Chase Streeter, for the plaintiff.
The condition limiting the use of the lot was an incumbrance (Foster v. Foster, 62 N.H. 46, Ayliny v. Kramer, 133 Mass. 12, Rawle Cov., 5th ed., s. 77), and the court rightly refused to instruct the jury that the plaintiff could recover no more than nominal damages if he was aware of the restriction when he bought the lot. Nutting v. Herbert, 37 N.H. 346, 350, 351, 353, 354; Burbank v. Pillsbury, 48 N.H. 475, 483; Fletcher v. Chamberlin, 61 N.H. 438, 480-482; Rawle Cov., s. 88. The plaintiff's right to substantial damages depends on his having suffered a substantial injury. "A paramount right which may wholly defeat the plaintiff's title is an encumbrance. It is a weight on his land, which must lessen the value of it." Prescott v. Trueman, 4 Mass. 627, 630. In Wetherbee v. Bennett, 2 Allen 428, 429, the incumbrance was a right of way existing at the time of the conveyance, but afterwards extinguished without expense to the warrantee, who had never been disturbed in the enjoyment of the land by any use of the way. "It does not follow from these facts that no actual damages had been sustained. While the right of way lasted, the plaintiff was precluded from using the part of the land covered by the way as fully as he otherwise might have done. He could not set a tree, or a post, or a building upon it, or enclose or cultivate it, or sell or lease it to any person to whom such an incumbrance would be objectionable. It was an apparently permanent subtraction from the substance of the estate."

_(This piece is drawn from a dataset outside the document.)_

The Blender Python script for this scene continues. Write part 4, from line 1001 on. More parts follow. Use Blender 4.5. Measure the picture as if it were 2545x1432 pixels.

The incumbrance in this case is not contingent. The right of the Amoskeag Company, by forfeiture or otherwise, to prevent the unauthorized use of the plaintiff's lot, began in 1873, and if it lessens the market value of the land he is entitled to indemnity. Kellogg v. Malin, 62 Mo. 429; Bronson v. Coffin, 108 Mass. 176, 190, Mackey v. Harmon, 34 Minn. 168. Bartlett, "in purchasing his lot, did not acquire the absolute and unqualified dominion over it. On the contrary, in his case, as well as that of the purchasers generally, it was a part of the title which he accepted that he should be limited in the use of the land in some very important particulars." Linzee v. Mixer, 101 Mass. 512, 530. The incumbrance was necessarily one of the elements of the price he paid. If the proprietary rights which he bought were worth only half as much as the whole title, he probably paid the company only half of the value of the whole. But when he undertook to sell the whole to the defendant, there is a presumption of fact that the price paid by the defendant for a warranty deed of the land was more than the value of Bartlett's limited rights. And a like presumption arises upon the warranty deed by which the defendant undertook to make the plaintiff the owner of the land. The plaintiff's loss of value under an observance of the restriction may be a material question. And a witness qualified by his own knowledge to decide that question was properly allowed to testify that in his opinion the condition deprived the lot of half its value when the company conveyed to Bartlett in 1873. Wetherbee v. Bennett, 2 Allen 428, 430; Joy v. Hopkins, 5 Denio 84; Carter v. Thurston, 58 N.H. 104, 108. In this estimate all the damage resulting from a compliance with the condition was deducted from the value of the land.
But as the company have never complained of any of the numerous breaches of the same condition imposed by them in the sale of lots, there may be reason to believe they will not insist upon its observance in any case; and this circumstance may materially affect the market value of the encumbered lots. The damage sustained by the plaintiff in his loss of market value may be less than it would have been if the company had exercised their right of forfeiture in similar cases, or had taken some efficient course to secure a compliance with the restriction in many cases, or even in a single instance. The depreciating effect of the incumbrance may depend, to some extent, upon the opinion entertained by purchasers of the probability of the company's exercising or maintaining their right, as it would if the incumbrance were a right of way. In forming an opinion on the subject, purchasers would naturally consider the significant fact that although the condition has been generally violated (during the last fifteen years it has been violated in eighty-four out of one hundred and four cases on the street on which the plaintiff's lot is situate), the company have in no case manifested an intention to enforce the incumbrance. This is one of the facts that would influence bidders at an auction of the plaintiff's defective title. It is evidence of the market value of that title, and the rejection of such evidence, offered by the defendant on the question of damages, was error.
The defendant contends that the company are estopped to assert the existence of the incumbrance. If the plaintiff should prevail on this issue, and obtain a verdict for substantial damages, he would not thereby be precluded from maintaining the same defence in a writ of entry brought against him by the company. And if this defence should be successful in this case, he might nevertheless lose the land by the verdict of another jury on the same issue between him and the company. By an amendment and notice the company should be made a party to this suit, and on this question there should be a trial and judgment by which the three parties will be bound.
Verdict set aside.
ALLEN, J., did not sit: the others concurred.